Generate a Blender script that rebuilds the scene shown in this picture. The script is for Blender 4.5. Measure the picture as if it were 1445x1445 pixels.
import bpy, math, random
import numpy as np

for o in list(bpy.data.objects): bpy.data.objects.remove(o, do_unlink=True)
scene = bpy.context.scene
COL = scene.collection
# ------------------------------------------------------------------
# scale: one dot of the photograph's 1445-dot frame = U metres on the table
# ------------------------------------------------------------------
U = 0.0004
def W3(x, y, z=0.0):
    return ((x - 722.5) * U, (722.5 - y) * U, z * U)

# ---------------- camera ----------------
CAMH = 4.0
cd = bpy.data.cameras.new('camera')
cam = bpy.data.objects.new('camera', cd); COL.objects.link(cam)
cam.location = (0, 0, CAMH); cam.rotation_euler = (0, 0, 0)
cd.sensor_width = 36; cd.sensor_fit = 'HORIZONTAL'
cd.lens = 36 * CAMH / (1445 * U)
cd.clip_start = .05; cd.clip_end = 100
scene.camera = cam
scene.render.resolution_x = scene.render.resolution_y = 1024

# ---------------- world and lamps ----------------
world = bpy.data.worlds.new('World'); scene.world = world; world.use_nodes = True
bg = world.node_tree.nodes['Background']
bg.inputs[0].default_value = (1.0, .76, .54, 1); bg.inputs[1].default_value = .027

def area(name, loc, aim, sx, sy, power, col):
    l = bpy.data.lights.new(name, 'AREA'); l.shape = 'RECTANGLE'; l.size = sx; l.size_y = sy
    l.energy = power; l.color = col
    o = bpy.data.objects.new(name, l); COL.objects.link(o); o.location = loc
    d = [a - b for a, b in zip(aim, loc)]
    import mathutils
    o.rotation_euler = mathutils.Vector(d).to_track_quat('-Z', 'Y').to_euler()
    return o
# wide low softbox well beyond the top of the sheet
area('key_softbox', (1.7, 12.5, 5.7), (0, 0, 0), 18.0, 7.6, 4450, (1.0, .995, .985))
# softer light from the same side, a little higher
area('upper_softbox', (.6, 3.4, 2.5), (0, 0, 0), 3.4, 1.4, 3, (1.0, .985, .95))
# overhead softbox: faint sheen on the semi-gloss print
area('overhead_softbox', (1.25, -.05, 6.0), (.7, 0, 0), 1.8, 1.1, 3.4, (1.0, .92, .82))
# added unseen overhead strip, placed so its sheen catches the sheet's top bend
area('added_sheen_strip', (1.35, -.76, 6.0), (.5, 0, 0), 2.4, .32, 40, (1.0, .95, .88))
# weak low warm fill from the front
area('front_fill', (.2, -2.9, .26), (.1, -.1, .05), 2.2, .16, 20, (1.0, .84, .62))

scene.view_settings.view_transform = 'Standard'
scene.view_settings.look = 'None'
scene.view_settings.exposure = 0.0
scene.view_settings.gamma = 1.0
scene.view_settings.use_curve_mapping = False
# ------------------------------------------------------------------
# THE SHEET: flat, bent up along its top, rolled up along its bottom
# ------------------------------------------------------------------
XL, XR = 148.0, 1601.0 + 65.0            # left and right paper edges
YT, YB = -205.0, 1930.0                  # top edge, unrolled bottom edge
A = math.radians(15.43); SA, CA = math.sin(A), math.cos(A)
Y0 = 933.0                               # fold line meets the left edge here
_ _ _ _
Problem to work on:
Make a tally of the lines in this data that include the string "scene", and answer with that tally alone.

Solution:
11